JY: You need to remember, maybe their label does it for them, maybe the band arranges for production itself. When you have a strong local following, the important thing is to have vinyl available for that niche. It’s not an audiophile thing.

LS: Sounds like the landscape is shifting all the time.

JY: Label affiliation doesn’t matter as much as who’s distributing it. Radiohead is a perfect example. They were on Capitol/Parlophone: weirdly, we could get product directly from Parlophone but not from Capitol. Eventually they went back to their original label, XL, under the Beggars label group, handled by Matador. Our costs came down significantly once we were able to deal directly with them.

LS: How about something like Anouar Brahem’s Blue Maqams, on ECM? It made TAS’s Super LP List, and I didn’t even know it was out on vinyl.

JY: I think that’s UMG, another outfit that can be hard on dealers. We would probably have to buy ECM from a one-stop, which raises the price. And, you know, I understand the issues. Imagine you have 3,000 small shops, each ordering maybe two to five copies of a disc. A corporation that large, they don’t want to bother. They can’t afford to bother. Even with WEA, we have a yearly number we have to hit. If we don’t spend a certain amount with them, we don’t get to buy at all—although I’ve never had a problem meeting their minimum.

LS: Speaking of sales, you did pretty well on Saturday! What were your big sellers?

JY: The Johnny Cash box set was one. That was the Folsom Prison concert in its entirety. All Columbia had ever given people was one LP. But there were two full concerts, a bunch of guest artists, June Carter of course, Carl Perkins, The Statler Brothers. So, finally! In the box set you got four LPs of the concerts, and one LP of Mr. Cash and other artists rehearsing at the El Rancho Motel in Sacramento. And then the mono Pink Floyd Piper at the Gates of Dawn, that was a hot one. The Run the Jewels Stay Gold box, we sold out of that in like fifteen minutes.

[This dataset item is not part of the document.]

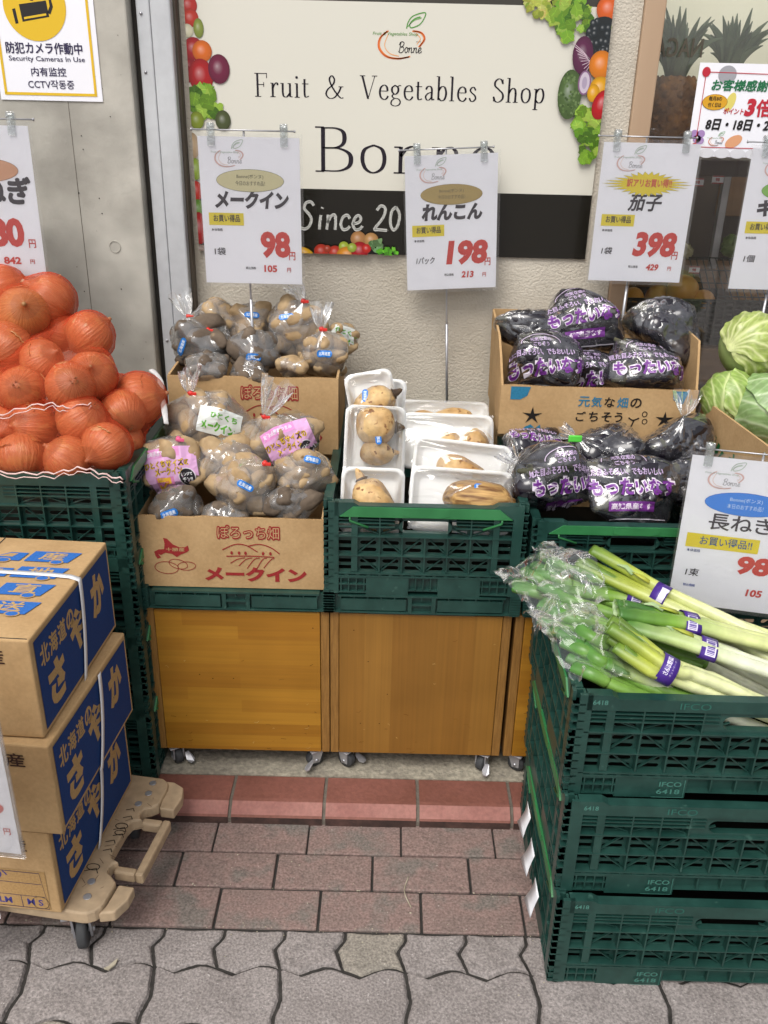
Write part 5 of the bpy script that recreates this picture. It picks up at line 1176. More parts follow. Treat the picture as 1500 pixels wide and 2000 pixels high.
def film_mesh(pts,seed,knot=None,wr=.0022,sub=4,pad=1.03,folds=9):
    """bag film stretched over the contents, pulled up to the knot; everything about the centre of pts"""
    c=sum(pts,Vector())/len(pts); t=hull_bvh(pts); v,f=ICO4 if sub==4 else ICO5; out=[]
    kd=(knot-c).normalized() if knot is not None else None; kl=(knot-c).length if knot is not None else 0
    if kd is not None: ax=kd.orthogonal().normalized(); ay=kd.cross(ax)
    for d in v:
        h=t.ray_cast(c,d)
        r=(h[0]-c).length*pad if h[0] is not None else .02
        w_=abs(nz(d,3.2,seed))*2-0.5; r+=wr*1.3*w_+wr*.8*nz(d,8,seed+3)
        if kd is not None:
            cs=d.dot(kd)
            if cs>.5:
                k=((cs-.5)/.5); k=k*k*(3-2*k)
                az=math.atan2(d.dot(ay),d.dot(ax)); pl=1+.10*math.sin(folds*az+seed)*k*(1-k)*4*.5
                axial=r*cs; lat=r*math.sqrt(max(0,1-cs*cs))*pl
                q=k**2.2; A=axial*(1-q)+kl*q; Lr=lat*(1-.92*q)
                out.append(c+kd*A+(ax*math.cos(az)+ay*math.sin(az))*Lr); continue
        out.append(c+d*r)
    return c,out,f
def tail_mesh(b,k,d,ln,wid,seed,mi=0,flat=.5):
    """gathered neck fanning out above the tie"""
    d=Vector(d).normalized(); ax=Vector((1,0,0))-d*d.x; ax.normalize(); ay=d.cross(ax); n=40; m=8; vs=[]; rnd=random.Random(seed); ph=rnd.uniform(0,6)
    for j in range(m+1):
        t=j/m; rr=.005+wid*(t**.8)
        for i in range(n):
            a=2*math.pi*i/n; pl=1+(.35*math.sin(5*a+ph)+.22*math.sin(11*a+2*ph))*min(1,t*3)
            l=ln*t*(1+.22*t*math.sin(3*a+ph)+.12*t*math.sin(7*a))
            vs.append(k+d*l+ax*(rr*pl*math.cos(a))+ay*(rr*pl*flat*math.sin(a))+ax*(.01*t*t*math.sin(ph)))
    b.add(vs,[(j*n+i,j*n+(i+1)%n,(j+1)*n+(i+1)%n,(j+1)*n+i) for j in range(m) for i in range(n)],mi,None,True)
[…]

LS: Anything surprise you about what people like?

JY: No, I think we’re startin’ to figure it out—I hope.

LS: That’s dangerous.

JY: No, no, it’s all geographical. This time was kind of weird, because of the publicity we got. People came from a considerable distance, which was great, but I was buying specifically for what we normally sell, as well as some of the more obscure requests that we got. But nobody really left feeling dissatisfied. Pretty much, we had something on everybody’s list. The quantities are the most nerve-wracking thing. Will I have enough? Will I have too much? It’s just a huge gamble. Part of the fun, but you can tie up a lot of money in inventory.

LS: It’s a nice experience, being able to come in here and go through all the bins. I can remember being in LA in the mid-70s and making pilgrimages to the Tower on Sunset. Impossible. Overwhelming.

JY: One of my favorite stores in Atlanta is Fantasyland, on Pharr Road. You’ll have a list, whether it’s in your head or however you’ve compiled it, of what you want, and the second you go through that door, it all goes away. Mind-blowing quantity. That’s why Discogs helps.

LS: What do you enjoy most, day to day?

JY: This may surprise you: pricing. I like figuring out what a record is worth. There’s a lot of research that can go into it, especially if that record hasn’t been logged on the Internet. Sellers can come in with some interesting stories. One conversation I don’t enjoy having is where I try to explain why I’m not going to spend $500 on your Sgt. Pepper. And I’m pretty well-versed on how to explain that. I mean, I certainly know why it’s not worth what you think, but I wish it was easier for you to understand that. Of course, I’m in the business of buying your record so I can make money from it on the back end. There it is. I’ll take you around the store, show you how things work. Maybe you’ll trust me enough to sell me your precious memory, and maybe not.